Una direzione ricca di illuminazioni sia nei tanti momenti sinfonici della partitura, che, e non poteva essere altrimenti, nella grandissima attenzione al canto. Con i giovani interpreti che componevano il cast si è comportato quasi da chioccia: li ha accompagnati per mano, proteggendoli dalle mille insidie disseminate da Verdi tra le note. Così Kiril Manolov ha potuto dar vita ad un Falstaff spigliato, malinconico ma divertente allo stesso tempo, ricco di quelle sfumature che inducono più al sorriso che al riso, anche se è un sorriso disincantato. Voce e recitazione da cantante navigato, fraseggio elegante e timbro solido. Per lui grande successo personale.
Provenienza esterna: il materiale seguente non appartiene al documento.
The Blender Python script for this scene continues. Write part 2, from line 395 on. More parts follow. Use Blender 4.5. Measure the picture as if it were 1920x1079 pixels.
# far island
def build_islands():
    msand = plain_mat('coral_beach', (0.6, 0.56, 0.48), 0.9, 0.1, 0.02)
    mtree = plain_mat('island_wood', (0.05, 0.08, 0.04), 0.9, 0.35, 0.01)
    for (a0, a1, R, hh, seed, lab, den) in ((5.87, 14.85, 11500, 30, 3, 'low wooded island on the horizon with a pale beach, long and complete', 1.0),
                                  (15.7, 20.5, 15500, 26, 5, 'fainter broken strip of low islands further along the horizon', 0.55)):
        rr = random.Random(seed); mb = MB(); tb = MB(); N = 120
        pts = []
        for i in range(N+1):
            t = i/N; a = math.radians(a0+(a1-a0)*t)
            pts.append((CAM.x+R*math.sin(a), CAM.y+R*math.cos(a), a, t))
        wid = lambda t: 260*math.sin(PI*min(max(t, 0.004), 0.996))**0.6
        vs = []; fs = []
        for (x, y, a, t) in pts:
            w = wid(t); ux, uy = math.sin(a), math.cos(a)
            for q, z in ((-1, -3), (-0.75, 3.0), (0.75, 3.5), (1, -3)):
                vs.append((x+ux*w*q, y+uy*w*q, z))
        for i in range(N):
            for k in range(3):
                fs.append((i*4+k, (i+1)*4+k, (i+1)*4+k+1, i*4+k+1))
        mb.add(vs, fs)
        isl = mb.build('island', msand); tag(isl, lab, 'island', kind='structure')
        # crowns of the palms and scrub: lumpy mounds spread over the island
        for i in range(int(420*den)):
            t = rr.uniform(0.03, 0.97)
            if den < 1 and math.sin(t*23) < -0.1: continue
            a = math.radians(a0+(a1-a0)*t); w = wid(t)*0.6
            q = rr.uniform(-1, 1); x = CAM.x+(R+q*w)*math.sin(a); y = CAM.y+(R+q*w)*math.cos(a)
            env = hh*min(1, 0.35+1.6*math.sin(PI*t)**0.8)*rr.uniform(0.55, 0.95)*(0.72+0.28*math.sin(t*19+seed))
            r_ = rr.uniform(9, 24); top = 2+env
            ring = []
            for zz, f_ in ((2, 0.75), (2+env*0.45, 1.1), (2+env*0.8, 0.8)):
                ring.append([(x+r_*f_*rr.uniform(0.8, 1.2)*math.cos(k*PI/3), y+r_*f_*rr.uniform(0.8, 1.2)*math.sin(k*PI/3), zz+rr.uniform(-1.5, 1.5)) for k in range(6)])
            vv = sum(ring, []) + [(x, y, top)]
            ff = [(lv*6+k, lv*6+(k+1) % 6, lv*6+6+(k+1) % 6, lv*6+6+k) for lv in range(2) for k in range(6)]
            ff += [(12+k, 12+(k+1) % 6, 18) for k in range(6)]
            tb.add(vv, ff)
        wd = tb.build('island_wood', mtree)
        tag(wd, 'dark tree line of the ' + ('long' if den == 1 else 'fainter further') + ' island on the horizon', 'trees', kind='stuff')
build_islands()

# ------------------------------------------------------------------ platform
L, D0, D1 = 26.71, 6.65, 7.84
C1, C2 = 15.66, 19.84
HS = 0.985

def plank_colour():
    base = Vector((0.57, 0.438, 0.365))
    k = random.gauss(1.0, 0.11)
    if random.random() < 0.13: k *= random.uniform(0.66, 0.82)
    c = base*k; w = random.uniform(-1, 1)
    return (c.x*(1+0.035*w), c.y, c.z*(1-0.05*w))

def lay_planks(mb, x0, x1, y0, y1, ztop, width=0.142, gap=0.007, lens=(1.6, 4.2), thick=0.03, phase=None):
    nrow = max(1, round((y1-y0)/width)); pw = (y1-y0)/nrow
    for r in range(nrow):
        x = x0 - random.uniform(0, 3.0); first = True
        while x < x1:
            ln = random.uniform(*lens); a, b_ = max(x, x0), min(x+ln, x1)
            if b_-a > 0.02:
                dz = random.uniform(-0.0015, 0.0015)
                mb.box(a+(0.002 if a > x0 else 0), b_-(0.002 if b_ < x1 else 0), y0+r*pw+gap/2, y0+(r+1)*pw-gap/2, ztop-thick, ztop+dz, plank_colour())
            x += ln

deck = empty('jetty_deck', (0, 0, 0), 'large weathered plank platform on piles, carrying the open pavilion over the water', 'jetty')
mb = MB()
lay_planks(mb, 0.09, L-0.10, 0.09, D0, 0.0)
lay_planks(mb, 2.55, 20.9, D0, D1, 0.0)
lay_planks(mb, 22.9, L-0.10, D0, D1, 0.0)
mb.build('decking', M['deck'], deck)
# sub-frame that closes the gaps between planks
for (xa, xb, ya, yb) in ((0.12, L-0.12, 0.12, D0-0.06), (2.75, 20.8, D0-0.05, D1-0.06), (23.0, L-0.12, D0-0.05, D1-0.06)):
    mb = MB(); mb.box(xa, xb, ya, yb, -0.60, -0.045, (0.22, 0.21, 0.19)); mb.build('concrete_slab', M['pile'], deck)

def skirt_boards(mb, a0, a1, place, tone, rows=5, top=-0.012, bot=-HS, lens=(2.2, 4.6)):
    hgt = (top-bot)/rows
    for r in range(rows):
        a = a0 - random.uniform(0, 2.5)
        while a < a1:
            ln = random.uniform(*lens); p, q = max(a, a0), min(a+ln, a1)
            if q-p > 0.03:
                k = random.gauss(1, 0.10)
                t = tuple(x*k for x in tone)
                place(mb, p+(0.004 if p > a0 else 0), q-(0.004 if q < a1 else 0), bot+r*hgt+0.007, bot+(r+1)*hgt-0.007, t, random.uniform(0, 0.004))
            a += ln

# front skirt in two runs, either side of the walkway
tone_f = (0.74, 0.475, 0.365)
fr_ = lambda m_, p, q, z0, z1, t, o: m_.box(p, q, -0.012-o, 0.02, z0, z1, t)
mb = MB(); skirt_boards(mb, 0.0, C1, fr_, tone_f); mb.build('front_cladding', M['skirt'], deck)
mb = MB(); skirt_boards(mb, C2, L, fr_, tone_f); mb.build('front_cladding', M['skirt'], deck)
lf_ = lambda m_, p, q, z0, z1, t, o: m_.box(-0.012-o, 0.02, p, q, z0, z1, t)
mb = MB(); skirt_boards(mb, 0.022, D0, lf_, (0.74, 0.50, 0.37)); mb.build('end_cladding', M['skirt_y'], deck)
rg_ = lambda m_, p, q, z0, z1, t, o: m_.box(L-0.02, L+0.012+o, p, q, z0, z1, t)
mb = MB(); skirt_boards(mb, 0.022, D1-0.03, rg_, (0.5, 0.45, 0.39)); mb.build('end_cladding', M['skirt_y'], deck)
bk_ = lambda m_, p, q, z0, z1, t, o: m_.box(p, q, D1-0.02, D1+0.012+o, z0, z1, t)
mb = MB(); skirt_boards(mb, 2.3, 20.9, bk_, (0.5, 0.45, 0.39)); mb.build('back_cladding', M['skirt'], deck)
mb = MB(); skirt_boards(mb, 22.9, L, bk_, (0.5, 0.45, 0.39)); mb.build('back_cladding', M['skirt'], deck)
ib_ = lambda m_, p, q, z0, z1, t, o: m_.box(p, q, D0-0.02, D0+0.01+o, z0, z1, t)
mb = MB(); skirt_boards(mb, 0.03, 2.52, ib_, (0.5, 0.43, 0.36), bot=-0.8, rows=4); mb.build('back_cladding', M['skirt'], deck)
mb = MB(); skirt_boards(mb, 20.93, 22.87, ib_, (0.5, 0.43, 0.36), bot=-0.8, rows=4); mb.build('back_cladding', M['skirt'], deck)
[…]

Anche il resto del cast è stato molto applaudito a partire dall’eccellente quartetto delle allegre comari, Eleonora Buratto (Alice), Damiana Mizzi (Nannetta), Anna Malavasi (Meg) e Isabel De Paoli (Quickly). E poi Federico Longhi (Ford), Giovanni Sebastiano Sala (Fenton), Giorgio Trucco (Cajus), Matteo Falcier (Bardolfo) e Graziano Dallavalle (Pistola).
Riccardo Muti ha ottenuto un’ottima risposta anche dai suoi ragazzi dell’Orchestra Giovanile Luigi Cherubini, capace di suonare con grande leggerezza, e dal coro del Teatro Municipale di Piacenza. L’allestimento era quello realizzato due anni fa, in occasione del bicentenario verdiano, da Cristina Mazzavillani (moglie di Muti e responsabile del Festival), che trasporta la scena nei luoghi verdiani (la casa natale alle Roncole con il busto del compositore al quale Falstaff si appella dopo il bagno nelle acque gelide del Tamigi, la villa di Sant’Agata dove Verdi compose l’opera, e il teatrino di Busseto) con una freschezza inventiva di grande suggestione: attraverso un gioco di proiezioni fotografiche i personaggi shakespeariani vengono immersi nei luoghi nebbiosi della Bassa Padana, col povero Sir John, ormai libero da ogni illusione amorosa, a meditare sotto la quercia di Herne, che “tutto nel mondo è burla”, che non è solo lui ad essere “grasso e panciuto”, ma che anche tutti gli altri lo sono, perché tutti sono in qualche maniera compromessi.